In special proceedings like this, the jurisdiction of the court is limited by the terms and conditions of the statute under which the proceeding is brought. (Smith v. Westerfield, 88 Cal. 374 [26 Pac. 206].) We find in the statute pertinent hereto no authorization for the course adopted by the court in seeking to maintain control over the insurance company after determining that grounds for the proceedings under the statute no longer existed and that the company was entitled to resume control and operation of its business.

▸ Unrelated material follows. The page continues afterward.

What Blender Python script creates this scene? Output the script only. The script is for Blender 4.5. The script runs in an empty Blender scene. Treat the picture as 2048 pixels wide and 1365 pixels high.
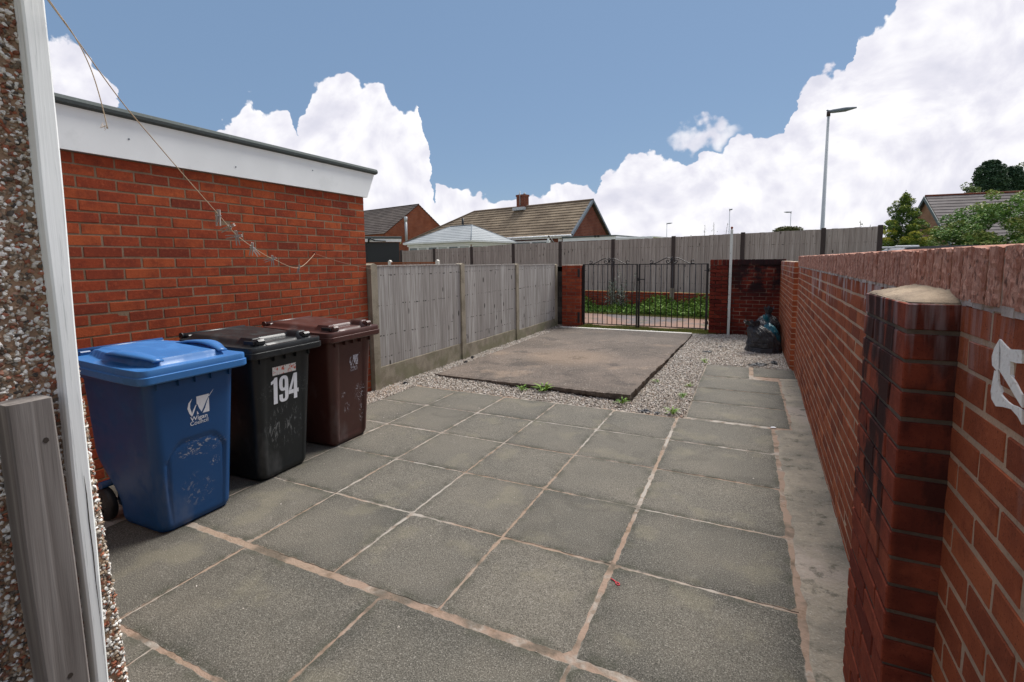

The statute confers upon the court authority to continue the order of conservation in effect, but the administration of the insurance company’s affairs in that event is vested in the Insurance Commissioner; or the court may conclude that the cause or ground for the commissioner’s action in taking over the affairs of the insurance company no longer exists, and thereupon return the business, its property, books and assets, to the control of the company. But nowhere in the statute do we find authority for the court to take over the conservator’s duties which are reposed by law in the Insurance Commissioner.
When pursuant to section 1012 of the Insurance Code, the court made the order herein, it exhausted its jurisdic*519tion; the judgment was a final one in a special proceeding of a civil nature, and an appeal therefrom is therefore authorized.
For the reasons herein stated, the motion to dismiss the appeal is denied.
York, P. J., and Doran, J., concurred.